Já no que diz respeito às consequências na política externa da eleição de um ou de outro, são de grande relevância porque dificilmente se encontra na história um embate eleitoral com garantia de impacto tão severo na definição do olhar de Washington para o resto do mundo.
Exemplo disso é o que vai suceder no âmbito da guerra na Ucrânia, onde, actualmente, os republicanos estão a impedir a aprovação por Joe Biden de novas ajudas a Kiev em armas e dinheiro, e com a garantia já firmada por Trump de que vai acabar com o conflito em 24 horas.
Ora, um objectivo tão avassalador como este avançado por Donald Trump só é possível de conseguir com o fim total do apoio dos EUA à Ucrânia, garantindo assim a sua derrota militar face a uma Rússia cada vez mais robusta militar e economicamente, contra todas as expectativas no ocidente.
Outra consequência que dificilmente deixará de ser confirmada com uma vitória de Trump, que é o que as sondagens antecipam, é a mudança substantiva das relações com a Rússia, sendo de esperar uma aproximação com Trump e um aumento do fosso caso vença Biden.
Já no que diz respeito ao outro foco complexo no xadrez mundial que é a China, como mostrou no mandato entre 2016 e 2020, Donald Trump deverá enveredar por um agravar das tensões com Pequim, regressar à sua guerra económica e acrescentar risco ao foco de tensão que é Taiwan.

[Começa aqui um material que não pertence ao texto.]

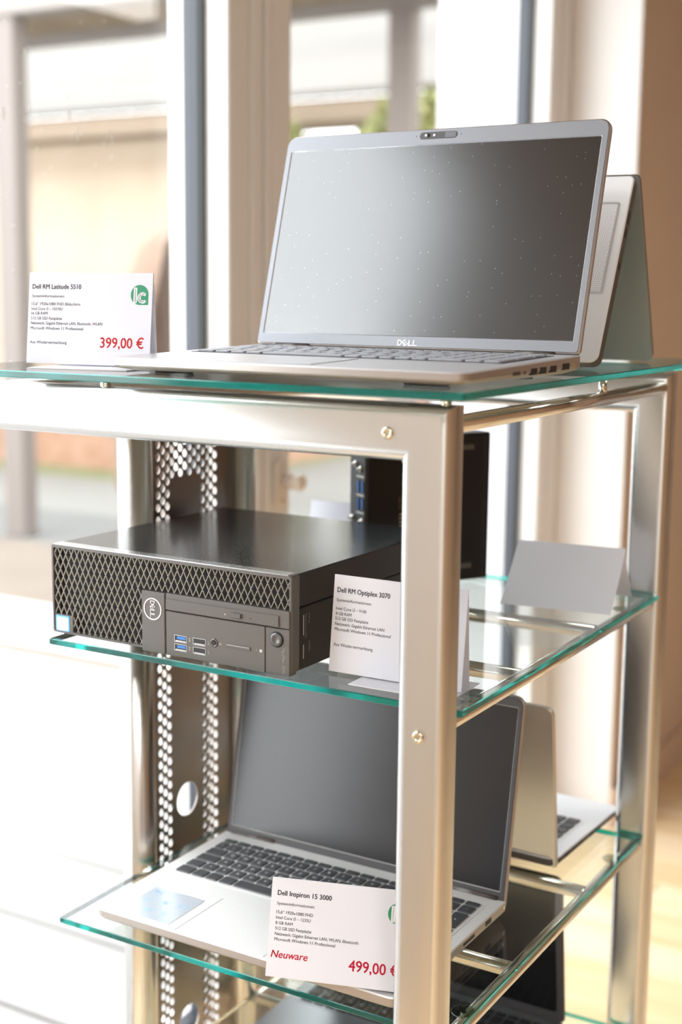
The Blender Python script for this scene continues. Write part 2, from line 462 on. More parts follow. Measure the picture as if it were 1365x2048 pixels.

Se esse momento chegar, vai ser, todavia, interessante perceber como é que Trump lidará com uma aproximação ao seu "amigo" russo, Vladimir Putin, ao mesmo tempo que insere asteróides no braço-de-ferro com Xi Jinping, o Presidente chinês e actualmente "melhor amigo" do chefe do Kremlin que em Washington é visto como a maior ameaça aos EUA.
Há uma garantia dada por Trump se este voltar à Casa Branca, que é um voltar a olhar para dentro como a grande prioridade, nomeadamente para as questões migratórias, e um afastamento da prioridade africana atribuída por Biden na sua política externa, o que pode ser um problema para Luanda depois de Angola ter mudado a agulha das prioridades do oriente para o ocidente.